Deep down, I think most people want to understand even the most baffling of characteristics in a species.  Typically, for the human mind, we logically organize all the experiences and information contained within a day in our minds for later perusal.  But I worry whether or not our current understanding of wildlife and science is perhaps inhibiting my ability to be an effective educator.  What do I mean? 

Well, perhaps there is nothing logical at all about dolphins swimming upside down.  Sure they may have fused neckbones and can’t tilt their heads to as easily see up and down but they sure do have echolocation and they typically live in social pods of several pairs of eyes.  I’m not proposing that echolocation is a kind of side scanning sonar – although they think beluga whales can use ricocheted surface sounds bounced off of overhead ice pack – but the fact is that we aren’t always entirely sure of the answers to simple questions.  And the answers may not always be logical. 

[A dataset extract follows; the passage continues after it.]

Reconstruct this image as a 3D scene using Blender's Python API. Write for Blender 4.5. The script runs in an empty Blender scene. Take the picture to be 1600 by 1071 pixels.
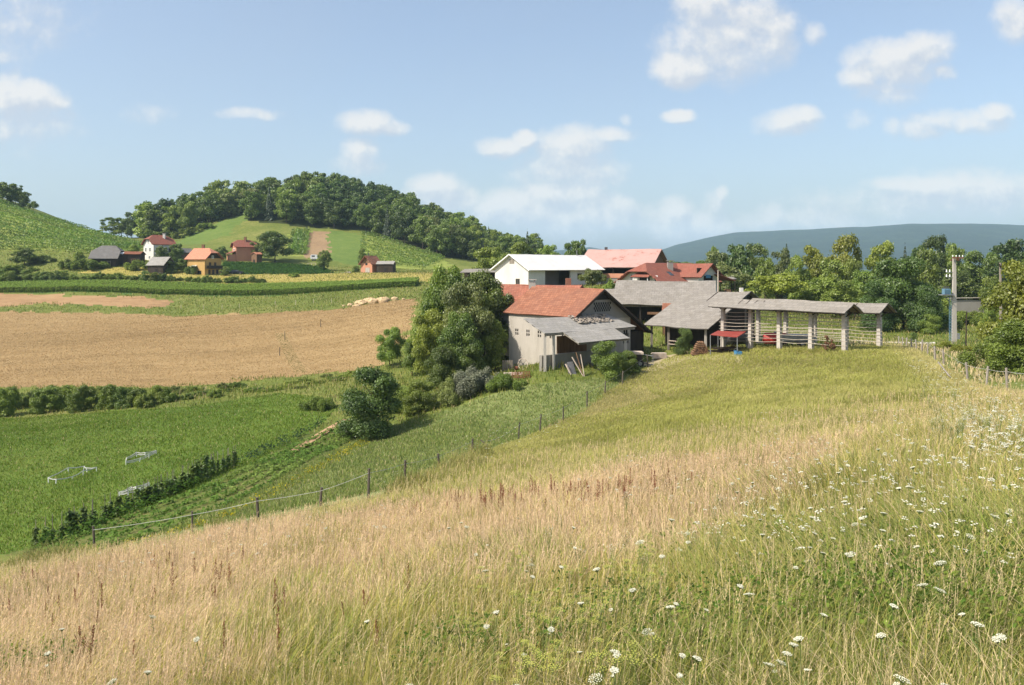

I once mused about the reason for an animal as large as a whale shark to wear camouflaging spot patterns on their skin especially since they only need to stalk plankton!  Perhaps there are animals large enough to eat adult whale sharks in the ocean that we havent discovered.  Perhaps they are leftover patterns from the juvenile stage that really does have predators.  Perhaps the spots are sexy to other whale sharks.  But maybe, just maybe, there is absolutely no reason for the spots at all.  Maybe they just exist.